Las Vegas Sun

April 26, 2024

Journey of sorrow now dance of joy

What: "Together"

When: 8 p.m. Friday; 2 and 8 p.m. Saturday

Where: UNLV's Judy Bayley Theatre

Tickets: $15; $5 for students, seniors and military.

Information: 895-2787.

Minh Tran was 13 years old and studying Vietnamese folk dance in Saigon when he was recruited to fight Pol Pot's Khmer Rouge.

His head shaved for battle, he soon learned his parents had different plans - freedom. They paid for him to be sent away with his brothers, then burned his baby photos and other evidence of his existence.

He spent six months on the run in Vietnam, sleeping on beaches and at bus stations, even when a mosquito net was the only thing that separated him from a working prostitute.

On a pitch-black night, Tran and his brothers were crammed onto a riverboat with other refugees, taken to sea, then left at the mercy of a current that would take the boat to land - any land. Pirates robbed the stranded refugees. When there was nothing left to take, some were raped.
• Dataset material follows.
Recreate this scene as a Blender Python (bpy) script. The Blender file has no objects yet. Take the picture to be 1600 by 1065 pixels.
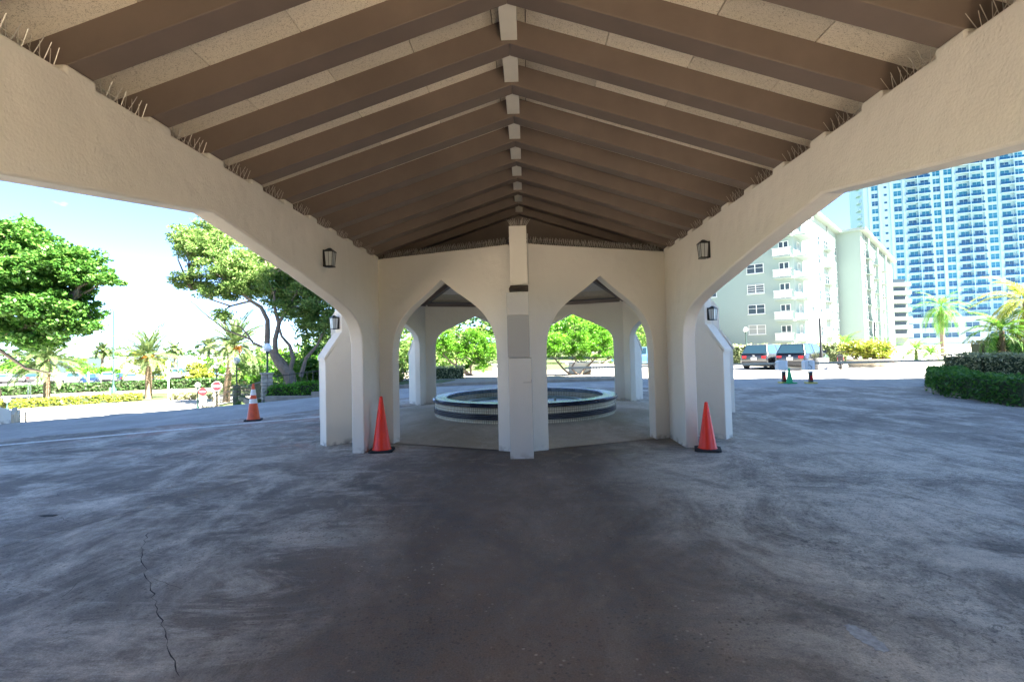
import bpy, math, random
import numpy as np
from mathutils import Vector, Matrix
random.seed(7); rng = np.random.default_rng(7)
R = math.radians
sc = bpy.context.scene
col = sc.collection

# ------------------------------------------------------------------ camera
CAM = Vector((0.09, 0.0, 1.6)); FPX = 800.0
PITCH, YAW, ROLL = R(1.9), R(1.65), R(-1.3)
SHX, SHY = 0.0, -0.0085
camd = bpy.data.cameras.new('camera'); cam = bpy.data.objects.new('camera', camd); col.objects.link(cam)
camd.sensor_width = 36.0; camd.lens = 36.0 * FPX / 1600.0
camd.shift_x = SHX; camd.shift_y = SHY; camd.clip_start = 0.05; camd.clip_end = 3000
CM = Matrix.Rotation(YAW, 4, 'Z') @ Matrix.Rotation(R(90) + PITCH, 4, 'X') @ Matrix.Rotation(ROLL, 4, 'Z')
cam.matrix_world = Matrix.Translation(CAM) @ CM
sc.camera = cam

# ------------------------------------------------------------------ world, sun, exposure
SUN_EL = R(48); SUN_DIR = Vector((0.93, -0.37, 0)).normalized()
az_from_y = math.atan2(SUN_DIR.x, SUN_DIR.y)
w = bpy.data.worlds.new('World'); sc.world = w; w.use_nodes = True
nt = w.node_tree; N = nt.nodes; L = nt.links
bg = N['Background']; bg.inputs[1].default_value = 0.05
sky = N.new('ShaderNodeTexSky'); sky.sky_type = 'NISHITA'; sky.sun_disc = False
sky.sun_elevation = SUN_EL; sky.sun_rotation = az_from_y
sky.air_density = 0.42; sky.dust_density = 0.0; sky.ozone_density = 3.0
tc = N.new('ShaderNodeTexCoord'); sep = N.new('ShaderNodeSeparateXYZ'); L.new(tc.outputs['Generated'], sep.inputs[0])
mp = N.new('ShaderNodeMapping'); mp.inputs['Scale'].default_value = (3.2, 3.2, 7.5); mp.inputs['Location'].default_value = (0.3, 0.15, 0.2)
L.new(tc.outputs['Generated'], mp.inputs[0])
nz = N.new('ShaderNodeTexNoise'); nz.inputs['Scale'].default_value = 1.25; nz.inputs['Detail'].default_value = 9; nz.inputs['Roughness'].default_value = 0.52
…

The rest of us watched TV and witnessed the crowded refugee camps and plight of the Vietnamese "boat people" in search of a home. Tran was in the thick of it.

"I was frightened to death. I'm still frightened," says Tran, a 40-year-old modern-dance choreographer now living in Portland, Ore.

It's a story, he says, that always influences his art no matter how subtle or overt.

Sitting in the shade outside UNLV's Alta Ham Fine Arts Center, he laughed with watery eyes at the horrific absurdity of it all. He'd break from his tale to greet passing students with a hug or friendly chitchat.

The popular instructor, here on an eight-week residency, is part of UNLV's guest-artist program that brings in professional dancers and choreographers from various backgrounds.

"We try to bring to our students vibrant artists from the outside just to give them that edge," says Louis Kavouras, UNLV dance department chairman who performed with Tran in the early 1990s. "It's important to expose them. It's interesting when you notice what culture brings to traditional form. It's beautiful to see the difference and how the artists play into it."

For this, Tran is ideal. By the time he had left Vietnam, he had invested many years studying Peking Opera and was trained in ways that students in the United States could hardly fathom: thrown into a cold river to develop voice projection and required to stand on one leg on a pedestal for an hour to develop balance.

"For the first year, all I did was learn to walk," Tran says, smiling. "Walk like a bachelor, walk like a warrior, walk like a drunken clown, walk like a concubine, walk like a man - and woman." After intense observation, their paths would be determined. Tran would be a concubine: "Wouldn't you know it," he says with a laugh. "I was never strong enough to be a warrior."

But his discipline and skill enhance his choreographic intensity. Tran also trained in Thai, Javanese and Vietnamese dance, and he appreciates "the essence of timing" in Asian dance. He says Butoh, which originated in Japan after World War II, is painstakingly slow. "So slow that the guy moves across the stage in one hour. It's almost in one sense, painfully beautiful."

Tran's last piece with his company, Minh Tran & Company, was similarly slow, meditative and detailed.

For the UNLV students, he took the opposite approach with a dance titled "Furious Angels": highly technical steps performed at breakneck speed. The eight-minute piece, set to music from "The Matrix," is so fast that in one section the students go against the speed, going slow to give the perception that they're going so fast that the only way to capture the image is in slow motion.

At one point Tran asks students to walk so perfectly slowly across the stage so that the fringe on their costumes does not move.

This way, he says, the students learn to not take movement for granted, to shift weight and carve through space.

"His movement is really hard," says Heather Farrell, a 20-year-old dance major from Colorado, referring to "Furious Angels." "I love it though. It's very challenging. It's constant cardio. It has beautiful patterns."

The dance will be included in "Together," a program presented Friday and Saturday that also includes students and faculty from Korea National Sport University in Seoul. The concert, designed as a uniting of cultures, will include traditional Korean dance, ballet, jazz and contemporary dance by UNLV faculty, including a piece that Kavouras choreographed in 1990. Called "My Brother," it will combine three dancers from Las Vegas and three dancers from Korea in a trio of duets.

After performing "Together" here, UNLV students will head to Korea to perform it in Seoul.

Tran will eventually head home to Portland, where he and his brothers landed, finished school and were reunited with their parents.

Tran has choreographed dances about his past and even performed in Vietnam.

But, he says, "for refugees, the definition of home is such a vast experience. To call a place home - no, it's a journey."